Hıdır Karadaş, Türkiye’de ki siyasi partilerin tümü, her seçim öncesi “ Cemevleri ibadethane olarak tanınmalıdır söylemi seçim sonrası ne hikmetse unutuluyor” dedi. Mevcut iktidar partisi tarafından daha önce, Alevilerin ibadethanesi olan cemevlerinin yasal statüye kavuşması için sözüm ona Alevi çalış tayları oluşturuldu, fakat bunda da bir sonuç çıkmadı. Bugün bile Cemevleri yasal olarak alevilerin inanç merkezidir denilse bile, bu aleviler için pozitif ayrımcılık değildir. Bir hak teslimidir. Hem de evrensel insan haklarının gereğidir” dedi.
Hıdır Karadaş, yaptığı basın açıklamasında, Cumhurbaşkanlığı makamına yazmış olduğu dilekçede İnsan Hakları Evrensel Bildirgesi’nin birçok maddesindeki hükümleri hatırlatarak şöyle konuştu. “ Dilekçesinin içeriğinde İnsan Hakları Evrensel Bildirgesi’nin 18. maddesindeki “Herkesin düşünce, vicdan ve din özgürlüğüne hakkı vardır” hükmünü temel alan Karadaş, benzer biçimde Birleşmiş Milletler Genel Kurulu tarafından 25 Kasım 1981 tarihinde kabul edilen “Din veya İnanca Dayalı Her Türlü Hoşgörüsüzlük ve Ayrımcılığın Kaldırılması Bildirisi ”ne de atıf yaptı.
Avrupa İnsan Hakları Sözleşmesi, 1982 Anayasası ve AİHM kararlarına da yazdığı dilekçenin gerekçesine deyinden Karadaş, Biz kimseden bir şey dilenmiyoruz var olan hakkımızın teslim edilmesini talep ediyoruz. Bizim dilekçemiz kapsayıcı bir düzenleme öngörüyor” dedi.

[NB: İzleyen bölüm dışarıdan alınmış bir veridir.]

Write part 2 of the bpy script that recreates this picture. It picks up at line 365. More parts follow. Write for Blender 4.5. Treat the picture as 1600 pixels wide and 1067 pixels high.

Biz canların inanç ve ibadetlerini yerine getirdiği cemevlerinin bir ibadethane olarak tanınmaması Anayasanın gerek 24. maddesine ve gerekse 90. maddesine aykırı olduğu gibi, iç hukukumuzun üstünde yer alan insan haklarına ilişkin uluslararası sözleşmelere de aykırıdır. Cemevlerinin yasal statüsünün belirlenmesi yoluyla yaşanan sorunlarına çözüm getirilmesini istiyoruz. Biz sadece Cemevlerinin sorunlarının değil, aynı zamanda diğer inanç merkezleri olan ‘Cami, Mescit, Cemevi, Kilise ve Sinagogların’ bir sorunu varsa onlarında çözülmesinden yanayız” dedi.